Carlos Loureiro já sabe onde ir buscar cada um deles. E o tempo aqui corre mesmo mais devagar. Nos últimos números apresentados pelo Congresso de Editores Portugueses, falou-se em 14 mil livros editados em Portugal, por ano. Um número exagerado para a nossa realidade, no entender de Jaime Bulhosa, que não permite aos livros aquecerem as prateleiras nem ao leitor encontrar o que precisa, se a edição já tiver mais de seis meses. Na Pó dos Livros, a ideia é desacelerar, aí como quem muda da quinta mudança para uma terceira, e sai da Fórmula 1 para o ritmo de passeio. Até que os livros ganhem pó. Mas não demasiado, para não acabar como a defunta loja de cozinhas. Ana Dias Ferreira Av Marquês de Tomar, 89ª
Livraria Letra Livre
Eduardo Sousa tem 50 anos, mas perante os livros ainda é capaz de se portar como uma criança. O brinquedo preferido é por agora a primeira edição de A Mensagem, de Fernando Pessoa, de 1934. Tira o pequeno livro de uma caixa de cartão e mostra-o, sem deixar mais ninguém tocar-lhe.
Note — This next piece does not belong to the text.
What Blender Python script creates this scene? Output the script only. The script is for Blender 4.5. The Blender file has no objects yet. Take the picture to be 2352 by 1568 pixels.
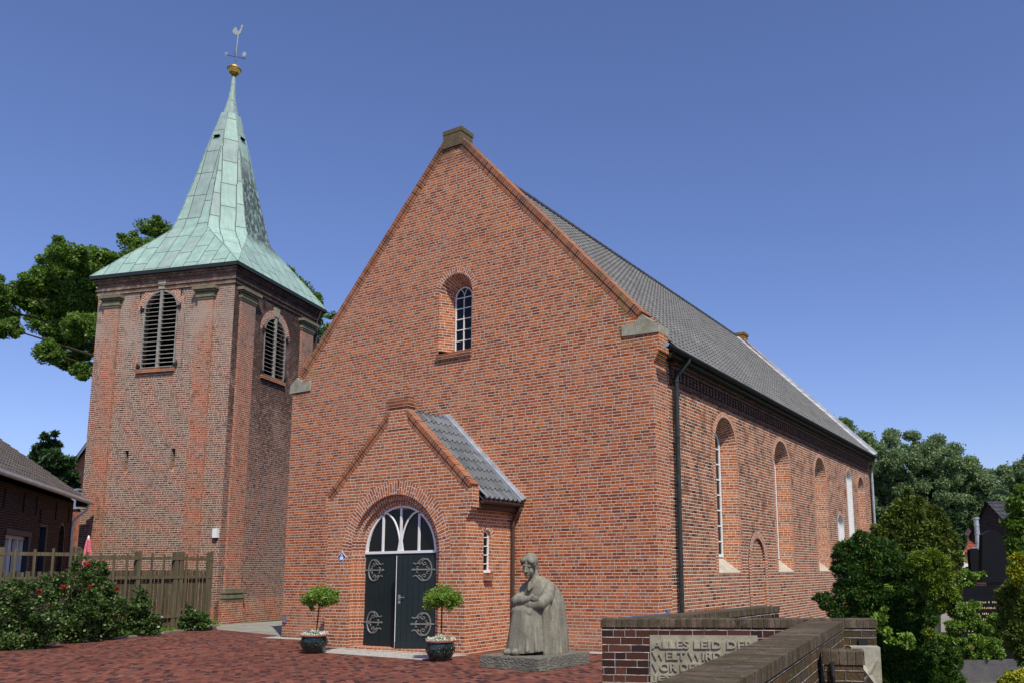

Está em perfeito estado de conservação, sem manchas ou páginas dobradas. É tão raro que quem o quiser terá de gastar “vários milhares de euros”, informa Eduardo Sousa. Quantos, ao certo, prefere não dizer. É a obra mais cara da livraria Letra Livre. Algumas coisas dos poetas Mário Cesariny e Herberto Helder, que também ali existem, atingem preços cada vez mais altos, mas nunca nada que se compare a Pessoa.
A Letra Livre abriu há pouco mais de um ano. E não é propriamente uma loja alfarrabista. Vende usados, sim, mas também tem novidades. Não as do momento, claro. Eduardo Sousa e os seus dois sócios (todos antigos sócios e funcionários da extinta Ler Devagar da Rua de São Boaventura) não vão nisso. “Temos uma visão sobre o livro e sobre a cultura que tenta não estar de acordo com o espírito do tempo, que é o da venda maciça, do bestseller, da literatura light”, explica. O critério deles é outro.
“Vendemos aquilo que achamos importante do ponto de vista cultural, aquilo de que gostamos e o que não vemos à venda noutros lugares”. Do catálogo das pequenas editoras (Antígona, Frenesi, &etc, Fenda, entre outras), têm quase tudo, mesmo os títulos considerados esgotados. “Uns porque comprei em grande quantidade às editoras, outros porque faço compras de usados a particulares”. Quem quiser obras sobre o 25 de Abril, Lisboa, África ou Brasil também encontra. Poesia portuguesa actual há aos montes.
O facto de livros como a autobiografia de Aquilino Ribeiro ou a História do Movimento Operário e das Ideias Socialistas em Portugal, de Carlos da Fonseca, não se encontrarem hoje em quase lado nenhum, é incompreensível para Eduardo Sousa. “As grandes cadeias, como a Fnac, a Bertrand e a Asa, só querem vender depressa e em quantidade. Obedecem a um lógica de alta rotatividade e esquecem-se de que este negócio também exige compreensão e paciência”. Qualquer dia, vaticina Eduardo Sousa, “vamos ficar limitados a meia dúzia de títulos que explodem e amanhã ninguém sabe o que são.”
Apesar do discurso do proprietário, esta não é uma livraria com contornos políticos. “Quem me conhece sabe que sou libertário, mas isto aqui é uma loja. Não uso rótulos, nem emblemas. Sou fundamentalmente livreiro”, esclarece. Os seus principais clientes são coleccionadores, investigadores, estudantes e professores (o Liceu Passos Manuel fica próximo). Tem arranjado muitos clientes do interior do país através da página na internet, que funciona como loja virtual.
Na porta ao lado, fica o armazém e algumas estantes que não couberam na loja. De vez em quando, acontecem aí tertúlias e lançamentos. Ambos os espaços são pequenos, mas a oferta é tal que quem gosta mesmo de livros vai precisar de tirar vários dias para conseguir espreitar tudo.